How Apple's first homepage looked like
How Apple's first homepage looked like
Kevin Fox's version of the earliest recorded homepage from way back in 1992 shows the tech giant's first web page that is tiny and pixilated.

New Delhi: An Apple curator has posted on Web what is believably Apple Inc's earliest recorded home page from way back in 1992- one that is tiny and pixilated.

When Kevin Fox wasn't happy with a blog post that claimed to show screenshots from the early days of Apple homepage, he himself took the charge to hunt down the memory lane and post his version of the earliest mirror of Apple.com, captured shortly after the Wayback Machine went live.

Apple Inc, as we know today- a tech giant, bringing in highly sophisticated products for consumer and business needs, was once a company whose homepage was so tiny, pixilated, and as Fox notes in his blog- more Fractal Design Painter and less grids and columns.

Fox dug down like an archaeologist to the proper level and sifter through the file hierarchy, which in this case was an archive of a backup that had been burned to CD-R in 1995. When he was still not able to locate the file, he went hunting the Scrapbook- one of many Desk Accessory apps that was sort of a super-clipboard where you could paste items and page through them later like a scrapbook.

After treating the file using Photoshop and GraphicConverter, the image was extracted. It was tiny, which fitted the computers of the yester years that included the Mac Classic II that had a screen of 512 by 342.

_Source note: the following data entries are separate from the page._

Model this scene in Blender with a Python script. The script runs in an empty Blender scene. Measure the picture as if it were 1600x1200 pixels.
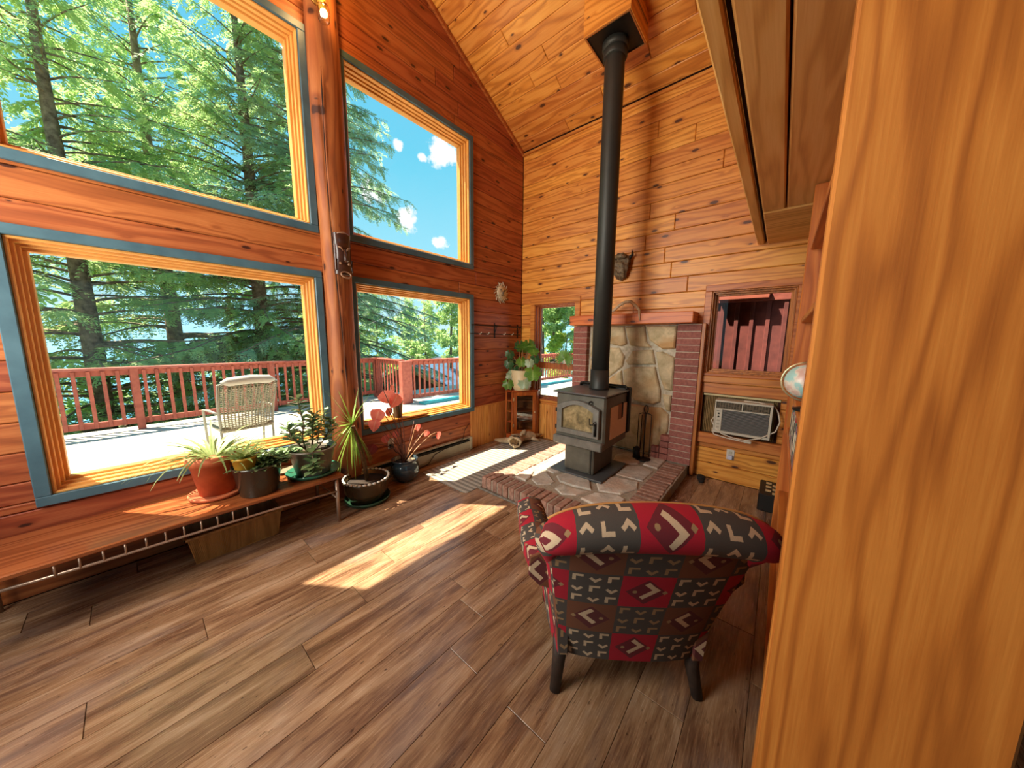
import bpy, bmesh, math, random
import numpy as np
from math import sin, cos, pi, radians, atan2, sqrt
from mathutils import Vector, Matrix

random.seed(7)
SC = bpy.context.scene
COL = SC.collection

# ------------------------------------------------------------------ camera
CAM = (-4.0, -3.175, 1.5)
F_PX, YAW, PITCH, ROLL = 498.425, 0.697767, -0.138255, 0.01017
_f = Vector((cos(YAW) * cos(PITCH), sin(YAW) * cos(PITCH), sin(PITCH)))
_r = Vector((sin(YAW), -cos(YAW), 0.0))
_u = _r.cross(_f)
_r, _u = _r * cos(ROLL) + _u * sin(ROLL), _u * cos(ROLL) - _r * sin(ROLL)
cam_data = bpy.data.cameras.new('camera')
cam_data.sensor_width = 36.0
cam_data.lens = 36.0 * F_PX / 1600.0
cam_data.clip_start = 0.02
cam_data.clip_end = 3000
cam = bpy.data.objects.new('camera', cam_data)
M = Matrix((( _r.x, _u.x, -_f.x, CAM[0]), (_r.y, _u.y, -_f.y, CAM[1]), (_r.z, _u.z, -_f.z, CAM[2]), (0, 0, 0, 1)))
cam.matrix_world = M
COL.objects.link(cam)
SC.camera = cam

# ------------------------------------------------------------------ exposure
SC.view_settings.view_transform = 'Standard'
SC.view_settings.look = 'None'
SC.view_settings.gamma = 1.0
SC.view_settings.use_curve_mapping = False
SC.view_settings.exposure = 0.25
SC.cycles.max_bounces = 8
SC.cycles.diffuse_bounces = 5
SC.cycles.transparent_max_bounces = 16
SC.cycles.sample_clamp_indirect = 6.0
SC.cycles.caustics_reflective = False
SC.cycles.caustics_refractive = False

# ------------------------------------------------------------------ node expression helper
class X:
    """A value socket with arithmetic: builds Math nodes."""
    def __init__(s, nt, sock): s.nt = nt; s.s = sock
    def _op(s, op, *a, clamp=False):
        n = s.nt.nodes.new('ShaderNodeMath'); n.operation = op; n.use_clamp = clamp
        for i, v in enumerate((s,) + a):
            if isinstance(v, X): s.nt.links.new(v.s, n.inputs[i])
            else: n.inputs[i].default_value = float(v)
        return X(s.nt, n.outputs[0])
    def __add__(s, o): return s._op('ADD', o)
    def __sub__(s, o): return s._op('SUBTRACT', o)
    def __mul__(s, o): return s._op('MULTIPLY', o)
    def __truediv__(s, o): return s._op('DIVIDE', o)
    def floor(s): return s._op('FLOOR')
    def frac(s): return s._op('FRACT')
    def abs(s): return s._op('ABSOLUTE')
    def mod(s, o): return s._op('FLOORED_MODULO', o)
    def gt(s, o): return s._op('GREATER_THAN', o)
    def lt(s, o): return s._op('LESS_THAN', o)
    def mx(s, o): return s._op('MAXIMUM', o)
    def mn(s, o): return s._op('MINIMUM', o)
    def pw(s, o): return s._op('POWER', o)
    def clamp(s): return s._op('ADD', 0.0, clamp=True)

def new_mat(name):
    m = bpy.data.materials.new(name); m.use_nodes = True
    nt = m.node_tree
    b = nt.nodes['Principled BSDF']
    return m, nt, b

def lk(nt, a, b): nt.links.new(a, b)

def mixc(nt, fac, a, b, mode='MIX'):
    n = nt.nodes.new('ShaderNodeMix'); n.data_type = 'RGBA'; n.blend_type = mode
    fi, ai, bi = n.inputs[0], n.inputs[6], n.inputs[7]
    for sock, v in ((fi, fac), (ai, a), (bi, b)):
        if isinstance(v, X): lk(nt, v.s, sock)
        elif hasattr(v, 'links') or isinstance(v, bpy.types.NodeSocket): lk(nt, v, sock)
        elif isinstance(v, (tuple, list)): sock.default_value = (*v[:3], 1)
        else: sock.default_value = v
    return n.outputs[2]

def hx(h):
    """sRGB hex -> linear rgb"""
    c = [int(h[i:i + 2], 16) / 255 for i in (0, 2, 4)]
    return tuple(v / 12.92 if v < .04045 else ((v + .055) / 1.055) ** 2.4 for v in c)

def coords(nt, kind='Object', scale=(1, 1, 1), loc=(0, 0, 0), rnd=0.0):
    t = nt.nodes.new('ShaderNodeTexCoord')
    mp = nt.nodes.new('ShaderNodeMapping')
    mp.inputs['Scale'].default_value = scale
    mp.inputs['Location'].default_value = loc
    src = t.outputs[kind]
    if rnd:
        oi = nt.nodes.new('ShaderNodeObjectInfo')
        vm = nt.nodes.new('ShaderNodeVectorMath'); vm.operation = 'SCALE'
        vm.inputs[0].default_value = (1.0, .73, .41)
        lk(nt, (X(nt, oi.outputs['Random']) * rnd).s, vm.inputs['Scale'])
        va = nt.nodes.new('ShaderNodeVectorMath'); va.operation = 'ADD'
        lk(nt, src, va.inputs[0]); lk(nt, vm.outputs[0], va.inputs[1])
        src = va.outputs[0]
    lk(nt, src, mp.inputs['Vector'])
    return mp.outputs[0]

def noise(nt, vec, scale=5, detail=3, rough=.5, dist=0.0):
    n = nt.nodes.new('ShaderNodeTexNoise')
    n.inputs['Scale'].default_value = scale
    n.inputs['Detail'].default_value = detail
    n.inputs['Roughness'].default_value = rough
    n.inputs['Distortion'].default_value = dist
    if vec is not None: lk(nt, vec, n.inputs['Vector'])
    return X(nt, n.outputs[0])

def ramp(nt, fac, stops, interp='LINEAR'):
    n = nt.nodes.new('ShaderNodeValToRGB')
    cr = n.color_ramp; cr.interpolation = interp
    while len(cr.elements) < len(stops): cr.elements.new(.5)
    for e, (p, c) in zip(cr.elements, stops):
        e.position = p; e.color = (*c[:3], 1)
    lk(nt, fac.s if isinstance(fac, X) else fac, n.inputs[0])
    return n.outputs[0]

def bump(nt, b, h, strength=.3, dist=.01):
    n = nt.nodes.new('ShaderNodeBump')
    n.inputs['Strength'].default_value = strength
    n.inputs['Distance'].default_value = dist
    lk(nt, h.s if isinstance(h, X) else h, n.inputs['Height'])
    lk(nt, n.outputs[0], b.inputs['Normal'])

def wood(name, light, mid, dark, knotc=(.05, .015, .006), axis='x', across='z', rough=.42, ring=10, knots=True, var=.3, bmp=.15, rnd=9.0, fig=.3, kd=1.0):
    """Knotty board: grain runs along `axis`; every object gets its own tone, grain and knots."""
    m, nt, b = new_mat(name)
    sx = nt.nodes.new('ShaderNodeSeparateXYZ'); lk(nt, coords(nt, 'Object', rnd=rnd), sx.inputs[0])
    P = {k: X(nt, sx.outputs[i]) for i, k in enumerate('xyz')}
    al = P[axis]
    ac = P['x'] + P['y'] if across == 'xy' else P[across]
    def vec(a, b2, c=None):
        n = nt.nodes.new('ShaderNodeCombineXYZ')
        lk(nt, a.s, n.inputs[0]); lk(nt, b2.s, n.inputs[1])
        if c is not None: lk(nt, c.s, n.inputs[2])
        return n.outputs[0]
    vo = nt.nodes.new('ShaderNodeTexVoronoi'); vo.voronoi_dimensions = '2D'; vo.inputs['Scale'].default_value = 1.0
    lk(nt, vec(al * 2.6 * kd, ac * 6.5), vo.inputs['Vector'])
    d = X(nt, vo.outputs['Distance'])
    warp = (d * -9.0)._op('EXPONENT') if knots else al * 0.0
    low = noise(nt, vec(al * .5, ac * 5.0), 1.6, 2, .5, .2)
    rings = ((low * ring + warp * 1.6 + ac * 30) * 3.0)._op('SINE') * .5 + .5
    fine = noise(nt, vec(al * 2.0, ac * 70), 2.0, 4, .65)
    broad = noise(nt, vec(al * .9, ac * 2.0), 2.0, 2, .5)
    base = ramp(nt, (rings.pw(2.0) * fig + fine * .45 + broad * .35).clamp(), [(.22, light), (.5, mid), (.92, dark)])
    oi = nt.nodes.new('ShaderNodeObjectInfo')
    rv = X(nt, oi.outputs['Random'])
    hs = nt.nodes.new('ShaderNodeHueSaturation')
    lk(nt, (rv * var + (1 - var * .5)).s, hs.inputs['Value'])
    lk(nt, base, hs.inputs['Color'])
    lk(nt, (rv * .016 + .492).s, hs.inputs['Hue'])
    col = hs.outputs[0]
    if knots:
        sp = nt.nodes.new('ShaderNodeSeparateColor'); lk(nt, vo.outputs['Color'], sp.inputs[0])
        size = X(nt, sp.outputs[0]) * .085 + .03
        pick = X(nt, sp.outputs[1]).gt(.42)
        k = ((size - d) * 40.0).clamp() * pick
        halo = ((size * 1.8 - d) * 12.0).clamp() * pick * .6
        col = mixc(nt, halo, col, dark)
        col = mixc(nt, k * .92, col, knotc)
    lk(nt, col, b.inputs['Base Color'])
    b.inputs['Roughness'].default_value = rough
    bump(nt, b, rings * .4 + fine * .6, bmp, .003)
    return m

def plain(name, col, rough=.5, metal=0.0, nz=0.0, scale=20, col2=None, bmp=0.0, spec=None, coat=0.0, rnd=0.0, det=4):
    m, nt, b = new_mat(name)
    b.inputs['Roughness'].default_value = rough
    b.inputs['Metallic'].default_value = metal
    if coat: b.inputs['Coat Weight'].default_value = coat; b.inputs['Coat Roughness'].default_value = .08
    n = noise(nt, coords(nt, 'Object', rnd=5.0 if rnd else 0), scale, det, .6)
    c2 = col2 or tuple(v * .6 for v in col)
    c = ramp(nt, n, [(.3, c2), (.7, col)]) if (nz or col2) else ramp(nt, n, [(.0, tuple(v * .93 for v in col)), (1, tuple(min(1, v * 1.07) for v in col))])
    if rnd:
        oi = nt.nodes.new('ShaderNodeObjectInfo'); hs = nt.nodes.new('ShaderNodeHueSaturation')
        lk(nt, (X(nt, oi.outputs['Random']) * rnd + (1 - rnd / 2)).s, hs.inputs['Value']); lk(nt, c, hs.inputs['Color']); c = hs.outputs[0]
    lk(nt, c, b.inputs['Base Color'])
    if bmp: bump(nt, b, n, bmp, .01)
    return m

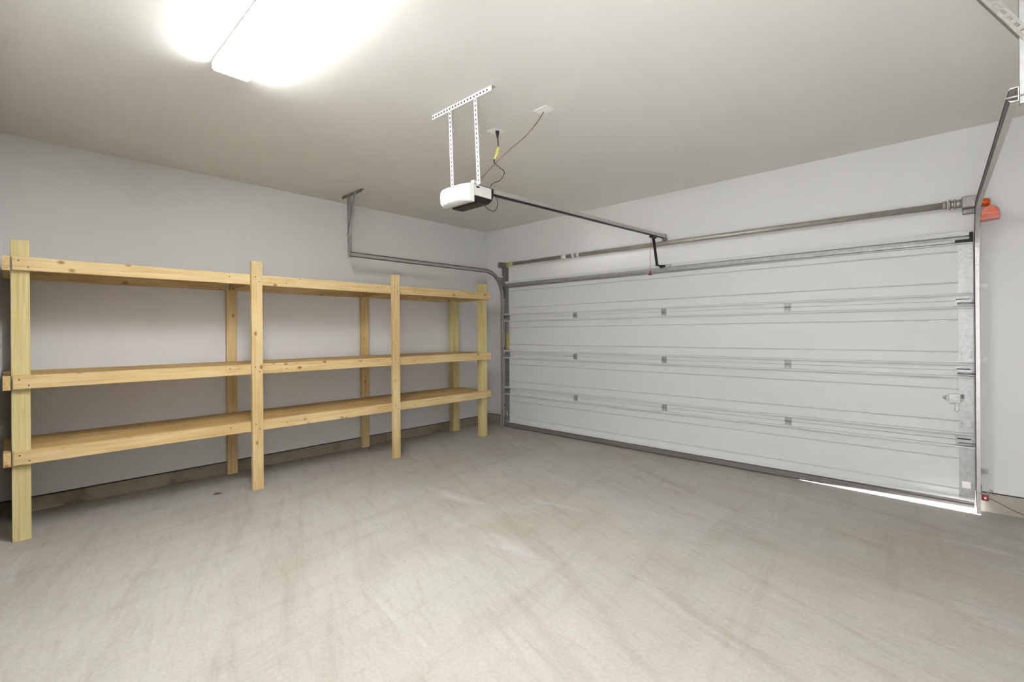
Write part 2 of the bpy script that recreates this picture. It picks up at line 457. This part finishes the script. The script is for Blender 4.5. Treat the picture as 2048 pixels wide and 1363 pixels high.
# top strut: galvanized hat channel across the top section
zs = DH - 0.036
pr = [(YS - 0.004, zs), (YS - 0.030, zs - 0.002), (YS - 0.046, zs - 0.014), (YS - 0.050, zs - 0.036), (YS - 0.046, zs - 0.050), (YS - 0.020, zs - 0.054), (YS - 0.018, zs - 0.062), (YS - 0.004, zs - 0.064)]
MB().prism(pr, 0, X0 + 0.005, X1 - 0.005).build('top_strut', M['galv'], door)
# top roller brackets and bottom brackets
for s in (-1, 1):
    xe = X0 if s < 0 else X1
    mb = MB()
    xa, xb = sorted((xe - s * 0.002, xe - s * 0.10))
    mb.box((xa, YS - 0.062, DH - 0.085), (xb, YS - 0.058, DH - 0.070)).box((xa, YS - 0.062, DH - 0.087), (xb, YS - 0.004, DH - 0.083))
    xa, xb = sorted((xe - s * 0.002, xe - s * 0.022))
    mb.box((xa, YS - 0.060, DH - 0.07), (xb, YS - 0.006, DH - 0.02))
    mb.build('top_roller_bracket', M['hole'] if s > 0 else M['galv_dark'], door)
    xa, xb = sorted((xe - s * 0.003, xe - s * 0.088))
    MB().box((xa, YS - 0.024, 0.088), (xb, YS - 0.003, 0.104)).box((xa, YS - 0.010, 0.09), (xb, YS - 0.003, 0.112)).build('bottom_bracket', M['galv'], door)
# bottom retainer and rubber seal; the seal lifts off the slab at the right
mb = MB()
segs = 30; rows = []
for i in range(segs + 1):
    x = X0 + 0.002 + (DW - 0.004) * i / segs
    zl = 0.0005 + max(0.0, (x - 4.05)) / 1.25 * 0.012
    prof = [(-0.012, 0.072), (YS - 0.006, 0.072), (YS - 0.016, 0.066), (YS - 0.010, 0.058), (YS - 0.019, 0.046), (YS - 0.020, zl + 0.016), (YS - 0.010, zl + 0.002), (YS + 0.006, zl), (-0.016, zl + 0.003)]
    rows.append([mb.bm.verts.new((x, y, z)) for y, z in prof])
for a, b in zip(rows, rows[1:]):
    n = len(a)
    for j in range(n): mb.bm.faces.new((a[j], a[(j+1) % n], b[(j+1) % n], b[j]))
mb.bm.faces.new(rows[0]); mb.bm.faces.new(rows[-1][::-1])
mb.build('bottom_seal', M['rubber'], door)
# operator bracket on the top section
MB().box((XC - 0.016, -0.110, 2.052), (XC + 0.016, -0.106, 2.084)).box((XC - 0.016, -0.125, 2.058), (XC + 0.05, -0.106, 2.080)).build('operator_bracket', M['black'], door)
MB().box((XC + 0.05, -0.116, 2.055), (XC + 0.11, -0.106, 2.086)).build('bracket_plate', M['galv'], door)
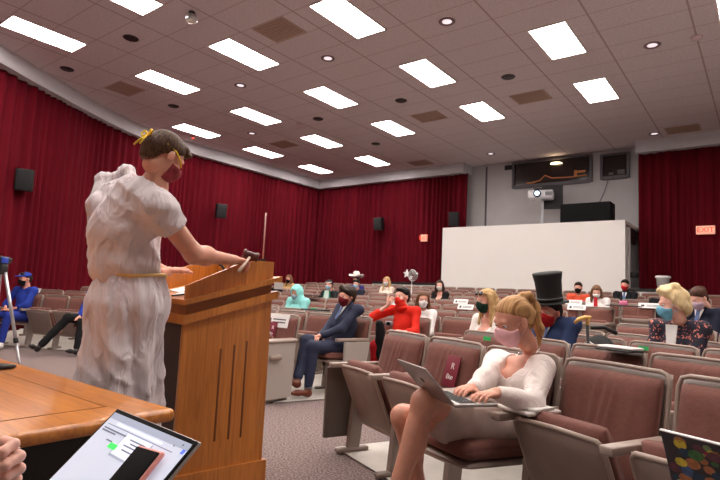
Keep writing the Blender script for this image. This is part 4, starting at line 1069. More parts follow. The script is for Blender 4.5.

The homepage had no real text as it was one graphic unit with text burned-in. It was truly pixilated in a time when 'web safe colors' actually meant something and most color monitors displayed only 256 colors. The page actually had bevels and drop-shadows in the logo, unlike the modern-day flat, crisp, no-nonsense appearance.

Navigation on the page was via a server-side imagemap. You had to click on the image and the browser would then send the x and y coordinates of the click to the server, which would use them to decide what URL you should be directed to and send a redirect.

In that age, when Internet was nascent, you couldn't even put text on the same row as an image. There wasn't any option for search with a text field in HTML. Browsers had a native Search box that would send a search request to a URL defined by the page, if the page supported search at all. Instead of search engines, Gopher or Usenet were used than the web searches.

Fox used few screenshots of NCSA Mosaic and reconstructive photoshopping to replicate how the homepage would have looked on a Mac Classic.